Dataset rows:
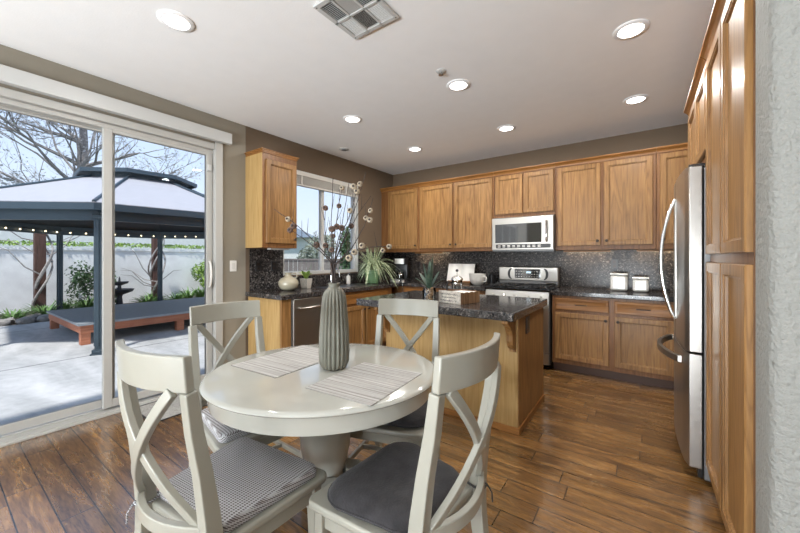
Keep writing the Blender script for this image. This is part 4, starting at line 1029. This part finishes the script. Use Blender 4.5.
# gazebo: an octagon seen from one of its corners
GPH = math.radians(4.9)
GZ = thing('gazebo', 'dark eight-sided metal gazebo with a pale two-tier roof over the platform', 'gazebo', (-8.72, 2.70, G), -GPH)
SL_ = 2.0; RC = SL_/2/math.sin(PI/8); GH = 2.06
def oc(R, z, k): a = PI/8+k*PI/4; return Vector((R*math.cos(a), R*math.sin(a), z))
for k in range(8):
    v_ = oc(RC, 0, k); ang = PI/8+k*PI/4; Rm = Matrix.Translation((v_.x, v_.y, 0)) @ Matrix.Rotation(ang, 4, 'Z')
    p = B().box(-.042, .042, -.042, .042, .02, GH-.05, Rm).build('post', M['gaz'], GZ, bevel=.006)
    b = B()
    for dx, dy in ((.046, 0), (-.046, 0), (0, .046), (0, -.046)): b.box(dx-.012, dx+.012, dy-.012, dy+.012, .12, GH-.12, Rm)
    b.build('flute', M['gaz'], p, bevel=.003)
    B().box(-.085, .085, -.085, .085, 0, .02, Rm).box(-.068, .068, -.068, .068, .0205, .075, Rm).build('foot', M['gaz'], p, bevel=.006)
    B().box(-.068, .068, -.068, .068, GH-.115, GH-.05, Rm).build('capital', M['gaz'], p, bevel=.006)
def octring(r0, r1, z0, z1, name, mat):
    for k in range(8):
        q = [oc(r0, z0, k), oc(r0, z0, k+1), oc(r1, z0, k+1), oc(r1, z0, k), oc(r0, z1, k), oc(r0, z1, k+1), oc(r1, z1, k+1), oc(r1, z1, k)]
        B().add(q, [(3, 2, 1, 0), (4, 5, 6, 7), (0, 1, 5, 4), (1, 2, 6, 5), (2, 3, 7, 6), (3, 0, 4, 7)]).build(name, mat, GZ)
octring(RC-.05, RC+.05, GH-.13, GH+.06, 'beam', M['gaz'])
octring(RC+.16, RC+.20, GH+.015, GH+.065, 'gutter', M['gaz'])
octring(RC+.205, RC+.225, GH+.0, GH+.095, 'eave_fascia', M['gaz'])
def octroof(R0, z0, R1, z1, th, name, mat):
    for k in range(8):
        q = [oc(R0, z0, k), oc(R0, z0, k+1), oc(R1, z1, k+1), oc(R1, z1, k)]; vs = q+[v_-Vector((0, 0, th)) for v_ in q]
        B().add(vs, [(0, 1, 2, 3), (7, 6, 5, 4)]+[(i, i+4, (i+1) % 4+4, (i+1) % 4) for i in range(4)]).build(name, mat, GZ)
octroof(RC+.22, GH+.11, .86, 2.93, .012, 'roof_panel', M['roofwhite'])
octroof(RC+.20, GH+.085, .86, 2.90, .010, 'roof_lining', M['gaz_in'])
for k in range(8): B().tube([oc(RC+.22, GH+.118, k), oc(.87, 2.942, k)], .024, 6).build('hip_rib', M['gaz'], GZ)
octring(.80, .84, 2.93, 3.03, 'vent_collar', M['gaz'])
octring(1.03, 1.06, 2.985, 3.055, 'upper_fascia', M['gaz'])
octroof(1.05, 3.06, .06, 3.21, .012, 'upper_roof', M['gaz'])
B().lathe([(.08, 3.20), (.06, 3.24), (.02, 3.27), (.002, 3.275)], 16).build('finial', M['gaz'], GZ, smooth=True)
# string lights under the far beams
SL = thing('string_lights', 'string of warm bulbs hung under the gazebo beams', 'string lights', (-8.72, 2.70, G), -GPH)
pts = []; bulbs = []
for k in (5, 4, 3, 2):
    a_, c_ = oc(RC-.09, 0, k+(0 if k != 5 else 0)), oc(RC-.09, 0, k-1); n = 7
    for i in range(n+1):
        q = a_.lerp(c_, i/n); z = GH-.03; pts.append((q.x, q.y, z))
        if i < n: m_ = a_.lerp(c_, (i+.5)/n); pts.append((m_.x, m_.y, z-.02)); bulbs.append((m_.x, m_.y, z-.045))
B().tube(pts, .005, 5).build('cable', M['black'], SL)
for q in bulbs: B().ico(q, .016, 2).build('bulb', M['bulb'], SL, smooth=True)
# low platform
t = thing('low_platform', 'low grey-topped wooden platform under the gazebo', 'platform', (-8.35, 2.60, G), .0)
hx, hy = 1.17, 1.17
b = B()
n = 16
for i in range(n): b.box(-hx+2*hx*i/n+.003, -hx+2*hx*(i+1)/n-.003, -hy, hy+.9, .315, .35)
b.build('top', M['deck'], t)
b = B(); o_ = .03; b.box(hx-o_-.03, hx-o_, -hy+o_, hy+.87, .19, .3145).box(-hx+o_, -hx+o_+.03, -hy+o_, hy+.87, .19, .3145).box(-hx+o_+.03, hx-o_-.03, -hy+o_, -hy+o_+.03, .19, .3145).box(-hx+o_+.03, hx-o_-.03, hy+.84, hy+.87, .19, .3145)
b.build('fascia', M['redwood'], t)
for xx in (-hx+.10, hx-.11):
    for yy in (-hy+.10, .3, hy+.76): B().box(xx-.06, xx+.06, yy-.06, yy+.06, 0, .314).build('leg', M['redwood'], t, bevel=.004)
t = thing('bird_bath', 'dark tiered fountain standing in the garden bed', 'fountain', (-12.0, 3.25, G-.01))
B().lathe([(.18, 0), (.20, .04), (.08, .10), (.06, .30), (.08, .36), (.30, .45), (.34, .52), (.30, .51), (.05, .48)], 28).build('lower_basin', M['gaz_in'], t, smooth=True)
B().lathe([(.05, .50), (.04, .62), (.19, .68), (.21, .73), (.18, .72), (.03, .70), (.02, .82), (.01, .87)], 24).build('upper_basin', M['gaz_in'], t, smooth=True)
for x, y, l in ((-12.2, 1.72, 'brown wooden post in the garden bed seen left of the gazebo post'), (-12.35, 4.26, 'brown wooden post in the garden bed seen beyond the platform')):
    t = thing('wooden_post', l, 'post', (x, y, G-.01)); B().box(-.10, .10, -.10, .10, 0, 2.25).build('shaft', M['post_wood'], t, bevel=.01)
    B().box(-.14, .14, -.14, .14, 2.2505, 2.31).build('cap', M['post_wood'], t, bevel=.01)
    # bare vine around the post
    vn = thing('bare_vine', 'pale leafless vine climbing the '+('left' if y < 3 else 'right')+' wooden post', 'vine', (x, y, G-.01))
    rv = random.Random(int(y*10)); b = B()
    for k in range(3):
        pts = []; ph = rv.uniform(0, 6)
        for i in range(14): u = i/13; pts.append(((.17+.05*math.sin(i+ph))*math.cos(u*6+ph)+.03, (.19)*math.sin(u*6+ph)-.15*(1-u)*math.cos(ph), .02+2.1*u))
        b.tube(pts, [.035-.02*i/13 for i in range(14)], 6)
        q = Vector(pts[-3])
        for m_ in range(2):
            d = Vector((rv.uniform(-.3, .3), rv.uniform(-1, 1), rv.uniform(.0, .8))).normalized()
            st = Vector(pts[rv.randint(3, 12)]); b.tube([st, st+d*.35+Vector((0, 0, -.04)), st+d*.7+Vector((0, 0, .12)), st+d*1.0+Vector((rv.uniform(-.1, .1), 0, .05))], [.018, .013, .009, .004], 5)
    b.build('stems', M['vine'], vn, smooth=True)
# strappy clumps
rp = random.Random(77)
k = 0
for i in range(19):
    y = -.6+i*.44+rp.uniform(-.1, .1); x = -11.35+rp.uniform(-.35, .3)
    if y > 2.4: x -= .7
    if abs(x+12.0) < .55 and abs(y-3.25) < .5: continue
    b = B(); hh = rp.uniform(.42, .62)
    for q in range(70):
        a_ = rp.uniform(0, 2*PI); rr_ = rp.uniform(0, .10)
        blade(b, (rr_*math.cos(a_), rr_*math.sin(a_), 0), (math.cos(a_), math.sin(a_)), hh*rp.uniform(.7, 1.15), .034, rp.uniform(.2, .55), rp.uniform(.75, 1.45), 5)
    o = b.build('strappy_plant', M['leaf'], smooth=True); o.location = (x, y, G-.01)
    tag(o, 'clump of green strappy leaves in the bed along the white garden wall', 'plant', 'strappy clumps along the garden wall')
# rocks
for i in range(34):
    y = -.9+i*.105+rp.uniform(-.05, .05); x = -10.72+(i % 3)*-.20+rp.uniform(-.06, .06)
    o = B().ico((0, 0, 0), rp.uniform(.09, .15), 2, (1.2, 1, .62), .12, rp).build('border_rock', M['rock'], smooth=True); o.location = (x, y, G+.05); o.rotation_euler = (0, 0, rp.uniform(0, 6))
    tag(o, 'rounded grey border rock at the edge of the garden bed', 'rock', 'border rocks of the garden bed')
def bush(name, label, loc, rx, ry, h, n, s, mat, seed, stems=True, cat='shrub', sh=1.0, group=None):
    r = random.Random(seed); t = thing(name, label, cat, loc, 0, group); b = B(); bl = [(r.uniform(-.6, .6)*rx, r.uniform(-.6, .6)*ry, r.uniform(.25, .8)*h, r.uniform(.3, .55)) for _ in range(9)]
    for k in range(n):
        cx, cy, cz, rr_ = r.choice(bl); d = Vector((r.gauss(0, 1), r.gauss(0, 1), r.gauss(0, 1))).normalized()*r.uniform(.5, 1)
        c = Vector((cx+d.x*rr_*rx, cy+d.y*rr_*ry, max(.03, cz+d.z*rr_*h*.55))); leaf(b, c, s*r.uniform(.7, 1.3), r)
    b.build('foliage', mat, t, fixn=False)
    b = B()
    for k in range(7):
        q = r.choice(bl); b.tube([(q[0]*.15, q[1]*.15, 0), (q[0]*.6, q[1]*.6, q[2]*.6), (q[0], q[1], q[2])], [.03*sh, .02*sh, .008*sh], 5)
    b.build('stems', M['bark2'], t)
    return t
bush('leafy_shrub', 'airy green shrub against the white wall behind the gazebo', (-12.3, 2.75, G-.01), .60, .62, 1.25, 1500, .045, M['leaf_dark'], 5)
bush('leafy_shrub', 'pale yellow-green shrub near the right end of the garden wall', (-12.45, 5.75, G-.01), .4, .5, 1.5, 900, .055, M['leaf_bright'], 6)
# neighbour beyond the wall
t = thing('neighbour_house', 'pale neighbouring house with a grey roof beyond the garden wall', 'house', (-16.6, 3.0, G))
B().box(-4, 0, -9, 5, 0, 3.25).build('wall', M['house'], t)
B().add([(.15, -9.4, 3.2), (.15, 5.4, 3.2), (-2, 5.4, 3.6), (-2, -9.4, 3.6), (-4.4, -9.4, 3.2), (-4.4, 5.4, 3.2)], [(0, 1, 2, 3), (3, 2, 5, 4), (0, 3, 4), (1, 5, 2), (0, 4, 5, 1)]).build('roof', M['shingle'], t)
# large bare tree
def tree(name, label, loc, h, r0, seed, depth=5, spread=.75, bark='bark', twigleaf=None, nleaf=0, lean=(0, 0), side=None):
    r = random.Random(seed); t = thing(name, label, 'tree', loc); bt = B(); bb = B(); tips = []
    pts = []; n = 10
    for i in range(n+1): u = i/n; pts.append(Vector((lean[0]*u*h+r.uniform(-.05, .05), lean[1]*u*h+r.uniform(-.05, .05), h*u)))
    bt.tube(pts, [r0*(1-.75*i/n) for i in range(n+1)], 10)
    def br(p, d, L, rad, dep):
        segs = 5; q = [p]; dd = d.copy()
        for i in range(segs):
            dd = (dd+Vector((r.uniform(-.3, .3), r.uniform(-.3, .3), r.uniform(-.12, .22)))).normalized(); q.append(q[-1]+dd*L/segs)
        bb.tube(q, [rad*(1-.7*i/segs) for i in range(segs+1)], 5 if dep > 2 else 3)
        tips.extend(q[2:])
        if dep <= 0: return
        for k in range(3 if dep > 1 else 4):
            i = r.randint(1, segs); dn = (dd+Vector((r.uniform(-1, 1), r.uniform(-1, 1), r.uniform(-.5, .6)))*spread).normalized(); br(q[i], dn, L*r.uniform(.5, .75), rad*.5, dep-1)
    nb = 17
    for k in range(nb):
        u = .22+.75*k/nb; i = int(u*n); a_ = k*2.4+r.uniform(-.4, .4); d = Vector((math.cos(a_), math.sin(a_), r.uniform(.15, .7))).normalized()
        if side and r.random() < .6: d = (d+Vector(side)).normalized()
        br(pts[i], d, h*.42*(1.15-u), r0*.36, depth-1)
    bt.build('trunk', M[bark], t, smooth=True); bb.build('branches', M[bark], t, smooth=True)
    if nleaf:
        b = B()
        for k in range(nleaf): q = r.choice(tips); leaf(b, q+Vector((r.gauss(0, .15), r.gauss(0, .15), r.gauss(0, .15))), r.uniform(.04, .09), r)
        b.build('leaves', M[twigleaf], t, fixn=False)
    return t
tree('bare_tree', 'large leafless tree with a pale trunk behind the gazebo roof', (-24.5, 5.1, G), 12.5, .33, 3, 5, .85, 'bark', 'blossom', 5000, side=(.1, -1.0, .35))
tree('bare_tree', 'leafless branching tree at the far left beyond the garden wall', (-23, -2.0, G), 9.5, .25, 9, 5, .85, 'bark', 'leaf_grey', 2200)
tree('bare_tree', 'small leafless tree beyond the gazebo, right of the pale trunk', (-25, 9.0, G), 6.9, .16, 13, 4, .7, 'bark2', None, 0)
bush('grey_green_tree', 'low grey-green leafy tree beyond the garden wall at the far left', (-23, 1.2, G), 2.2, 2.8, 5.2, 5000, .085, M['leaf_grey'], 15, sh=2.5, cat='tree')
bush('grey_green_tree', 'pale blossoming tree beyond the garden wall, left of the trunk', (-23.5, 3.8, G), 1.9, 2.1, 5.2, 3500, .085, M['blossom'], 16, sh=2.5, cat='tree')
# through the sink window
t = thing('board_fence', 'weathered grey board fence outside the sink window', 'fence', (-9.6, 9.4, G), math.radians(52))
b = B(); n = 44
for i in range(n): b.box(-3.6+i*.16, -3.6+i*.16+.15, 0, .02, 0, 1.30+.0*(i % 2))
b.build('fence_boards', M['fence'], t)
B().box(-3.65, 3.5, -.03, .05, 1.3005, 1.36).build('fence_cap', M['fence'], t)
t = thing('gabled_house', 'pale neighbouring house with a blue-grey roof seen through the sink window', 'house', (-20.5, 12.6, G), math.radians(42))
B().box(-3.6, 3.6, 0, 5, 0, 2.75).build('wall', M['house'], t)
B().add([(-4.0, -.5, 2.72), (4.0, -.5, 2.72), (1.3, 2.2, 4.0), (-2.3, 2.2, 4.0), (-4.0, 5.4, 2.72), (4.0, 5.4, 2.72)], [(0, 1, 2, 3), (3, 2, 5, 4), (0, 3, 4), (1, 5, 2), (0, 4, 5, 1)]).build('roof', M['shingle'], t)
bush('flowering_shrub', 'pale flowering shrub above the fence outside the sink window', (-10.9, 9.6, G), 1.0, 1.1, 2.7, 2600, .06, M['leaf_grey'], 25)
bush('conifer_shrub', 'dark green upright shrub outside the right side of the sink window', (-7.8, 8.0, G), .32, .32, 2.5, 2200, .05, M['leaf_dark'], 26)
---
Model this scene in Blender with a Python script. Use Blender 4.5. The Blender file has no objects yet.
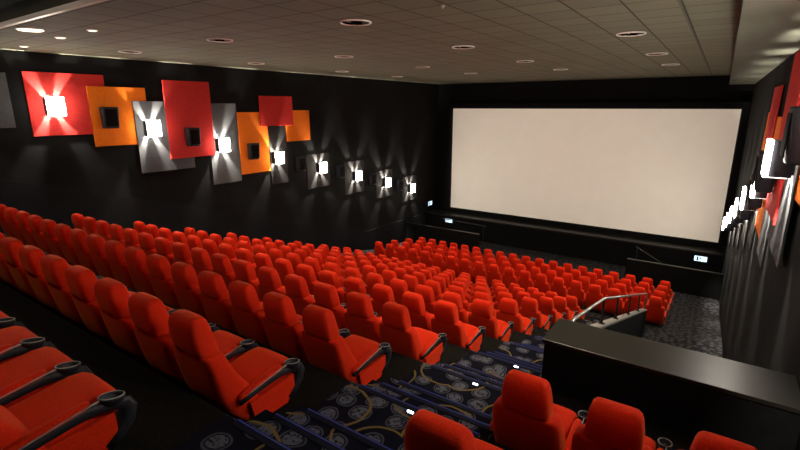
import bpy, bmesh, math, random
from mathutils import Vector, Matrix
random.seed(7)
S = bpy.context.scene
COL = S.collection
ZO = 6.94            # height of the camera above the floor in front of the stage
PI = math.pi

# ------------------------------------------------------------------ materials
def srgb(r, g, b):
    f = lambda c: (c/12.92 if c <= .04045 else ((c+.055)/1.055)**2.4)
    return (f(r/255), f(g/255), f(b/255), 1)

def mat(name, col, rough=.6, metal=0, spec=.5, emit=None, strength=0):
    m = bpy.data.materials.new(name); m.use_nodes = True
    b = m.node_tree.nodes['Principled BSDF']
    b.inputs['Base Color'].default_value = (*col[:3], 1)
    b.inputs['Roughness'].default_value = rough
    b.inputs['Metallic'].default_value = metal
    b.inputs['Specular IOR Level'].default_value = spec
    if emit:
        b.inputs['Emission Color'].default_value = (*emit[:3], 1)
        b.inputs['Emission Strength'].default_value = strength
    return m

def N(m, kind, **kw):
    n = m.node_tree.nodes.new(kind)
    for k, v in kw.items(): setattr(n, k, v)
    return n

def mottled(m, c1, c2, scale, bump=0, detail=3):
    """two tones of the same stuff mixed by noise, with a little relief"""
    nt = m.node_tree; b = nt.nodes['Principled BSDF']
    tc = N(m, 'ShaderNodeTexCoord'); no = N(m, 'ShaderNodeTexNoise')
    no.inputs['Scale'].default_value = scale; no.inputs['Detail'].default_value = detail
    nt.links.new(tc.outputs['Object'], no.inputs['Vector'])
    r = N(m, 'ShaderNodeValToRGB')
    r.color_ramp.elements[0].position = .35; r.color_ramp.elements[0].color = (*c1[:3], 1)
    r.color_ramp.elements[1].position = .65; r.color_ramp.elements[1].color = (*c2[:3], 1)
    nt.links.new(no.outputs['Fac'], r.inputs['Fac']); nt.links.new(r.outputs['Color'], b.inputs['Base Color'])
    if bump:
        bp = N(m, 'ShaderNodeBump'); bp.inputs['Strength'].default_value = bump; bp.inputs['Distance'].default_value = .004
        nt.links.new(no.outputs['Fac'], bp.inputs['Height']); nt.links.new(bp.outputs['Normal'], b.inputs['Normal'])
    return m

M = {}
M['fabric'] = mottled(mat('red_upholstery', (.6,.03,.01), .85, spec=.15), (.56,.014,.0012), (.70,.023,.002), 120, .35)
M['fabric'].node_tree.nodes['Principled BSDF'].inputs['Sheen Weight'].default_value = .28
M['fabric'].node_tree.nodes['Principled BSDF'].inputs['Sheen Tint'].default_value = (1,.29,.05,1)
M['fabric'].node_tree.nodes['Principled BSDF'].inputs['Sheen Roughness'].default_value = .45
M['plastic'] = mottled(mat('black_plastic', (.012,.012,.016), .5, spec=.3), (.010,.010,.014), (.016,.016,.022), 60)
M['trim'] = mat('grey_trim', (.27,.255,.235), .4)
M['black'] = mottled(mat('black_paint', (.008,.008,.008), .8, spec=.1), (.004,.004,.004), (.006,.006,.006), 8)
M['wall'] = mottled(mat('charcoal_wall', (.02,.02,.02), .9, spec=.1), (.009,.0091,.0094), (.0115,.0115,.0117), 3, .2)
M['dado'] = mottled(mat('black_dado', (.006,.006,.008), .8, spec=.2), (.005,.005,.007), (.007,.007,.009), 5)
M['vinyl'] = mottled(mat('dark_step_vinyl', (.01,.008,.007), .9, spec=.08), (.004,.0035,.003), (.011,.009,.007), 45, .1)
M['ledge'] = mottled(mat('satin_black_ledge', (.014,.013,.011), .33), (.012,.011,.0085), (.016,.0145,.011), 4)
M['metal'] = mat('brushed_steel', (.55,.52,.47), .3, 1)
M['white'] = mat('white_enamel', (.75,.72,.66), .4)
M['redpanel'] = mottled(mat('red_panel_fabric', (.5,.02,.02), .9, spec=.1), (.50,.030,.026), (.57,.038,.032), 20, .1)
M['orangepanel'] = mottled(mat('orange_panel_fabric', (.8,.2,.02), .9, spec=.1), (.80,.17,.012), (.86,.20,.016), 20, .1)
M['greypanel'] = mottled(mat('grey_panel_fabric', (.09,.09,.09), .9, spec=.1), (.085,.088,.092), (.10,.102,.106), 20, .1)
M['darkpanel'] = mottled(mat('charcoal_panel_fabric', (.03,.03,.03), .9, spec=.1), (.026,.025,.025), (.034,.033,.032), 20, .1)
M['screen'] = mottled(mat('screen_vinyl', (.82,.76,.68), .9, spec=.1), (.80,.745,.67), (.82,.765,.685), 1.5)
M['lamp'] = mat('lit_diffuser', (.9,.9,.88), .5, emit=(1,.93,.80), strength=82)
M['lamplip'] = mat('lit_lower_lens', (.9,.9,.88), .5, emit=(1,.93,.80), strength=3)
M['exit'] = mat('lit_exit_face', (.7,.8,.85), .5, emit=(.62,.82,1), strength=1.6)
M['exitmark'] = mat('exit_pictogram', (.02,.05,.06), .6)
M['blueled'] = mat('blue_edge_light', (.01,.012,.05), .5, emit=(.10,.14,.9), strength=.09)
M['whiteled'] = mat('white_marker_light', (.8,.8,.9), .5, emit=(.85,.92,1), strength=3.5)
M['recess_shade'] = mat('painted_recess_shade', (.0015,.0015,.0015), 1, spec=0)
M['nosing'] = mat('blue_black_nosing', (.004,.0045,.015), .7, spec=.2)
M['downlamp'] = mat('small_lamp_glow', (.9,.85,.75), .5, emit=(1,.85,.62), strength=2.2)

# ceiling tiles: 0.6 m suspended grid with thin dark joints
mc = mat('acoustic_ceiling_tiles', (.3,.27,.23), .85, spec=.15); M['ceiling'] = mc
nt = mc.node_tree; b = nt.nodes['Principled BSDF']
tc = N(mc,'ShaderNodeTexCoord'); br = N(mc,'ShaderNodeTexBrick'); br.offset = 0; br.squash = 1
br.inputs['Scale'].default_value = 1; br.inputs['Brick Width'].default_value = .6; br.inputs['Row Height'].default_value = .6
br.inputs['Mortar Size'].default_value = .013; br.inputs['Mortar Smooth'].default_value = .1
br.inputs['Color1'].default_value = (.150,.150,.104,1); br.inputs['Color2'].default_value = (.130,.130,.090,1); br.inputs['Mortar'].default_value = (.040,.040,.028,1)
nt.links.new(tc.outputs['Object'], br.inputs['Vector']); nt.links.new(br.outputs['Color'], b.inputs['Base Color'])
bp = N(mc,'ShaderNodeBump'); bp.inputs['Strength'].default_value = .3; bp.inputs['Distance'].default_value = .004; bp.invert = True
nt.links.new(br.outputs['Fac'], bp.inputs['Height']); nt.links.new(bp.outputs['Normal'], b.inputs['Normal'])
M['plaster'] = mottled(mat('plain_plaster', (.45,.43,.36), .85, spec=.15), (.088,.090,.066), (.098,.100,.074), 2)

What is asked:
Keep to the lines between the line with "Model this scene" and the line with "return (f(r/255), f(g/255), f(b/255), 1)", inclusive, and transcribe them without pictures.

Solution to the problem:
Model this scene in Blender with a Python script. Use Blender 4.5. The Blender file has no objects yet.
import bpy, bmesh, math, random
from mathutils import Vector, Matrix
random.seed(7)
S = bpy.context.scene
COL = S.collection
ZO = 6.94            # height of the camera above the floor in front of the stage
PI = math.pi

# ------------------------------------------------------------------ materials
def srgb(r, g, b):
    f = lambda c: (c/12.92 if c <= .04045 else ((c+.055)/1.055)**2.4)
    return (f(r/255), f(g/255), f(b/255), 1)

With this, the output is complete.